Miami Criminal Attorney on Cyber Crime: Child Pornography v. Child Erotica

August 28, 2008 by David S. Seltzer

The Supreme Court of the United States has “drawn the line in the sand” about what is and is not child pornography. See Ashcroft v. Free Speech Coalition. So is taking pictures of your children in the bathtub, or them running around the house naked child pornography? Having been a prosecutor in Miami and dealing with cyber crimes/child pornography, and now a criminal defense lawyer, it is simply something you cannot explain. You know child pornography when you see it. Art is still art, and there is nothing illegal about taking pictures of children clothed, or nude. The question you have to ask yourself when determining if the image is child pornography is, what is the focus of the image? Is the purpose of the image sexual in nature? Does the image focus on a certain part of the minor’s body? The list goes on from there as to what factor government officials use in determining what is and is not child pornography.

That being said, images that don’t fall under child pornography may fall under the category of child erotica. Child erotica is not illegal to possess. However, it is often times difficult and open to many varying degrees of interpretation as to whether something qualifies as child pornography or child erotica. Furthermore, depending on your State laws and the position of the US Attorney in your State, possession of child erotica may be a crime.
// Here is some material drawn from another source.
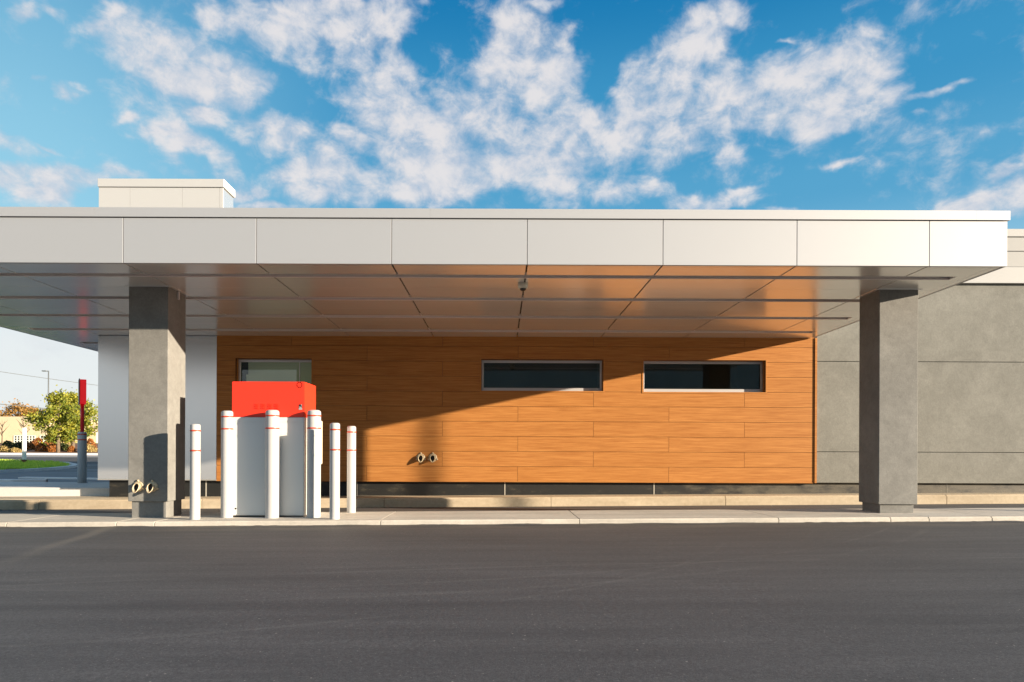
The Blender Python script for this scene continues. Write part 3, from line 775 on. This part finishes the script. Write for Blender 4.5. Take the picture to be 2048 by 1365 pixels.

In a recent article published by an affiliate of the Miami New Times, the author published images of her children in various stages of undress. (See Newspapers nude child photos draw police review). Now let me state that I have not seen the images, but from what I gather, the focus was no sexual in nature, rather artistic. So why the uproar? It is an election year and politicians can’t be seen as soft on any type of crime that may involve minors. The courts have settled the issue, however, like anything else dealing with the law it will be continually debated for years to come. But again, child pornography is just something you know when you see it, and unfortunately leaves a lot open for interpretation. So ladies and gentleman, the moral of the story is keep your family photos to yourself!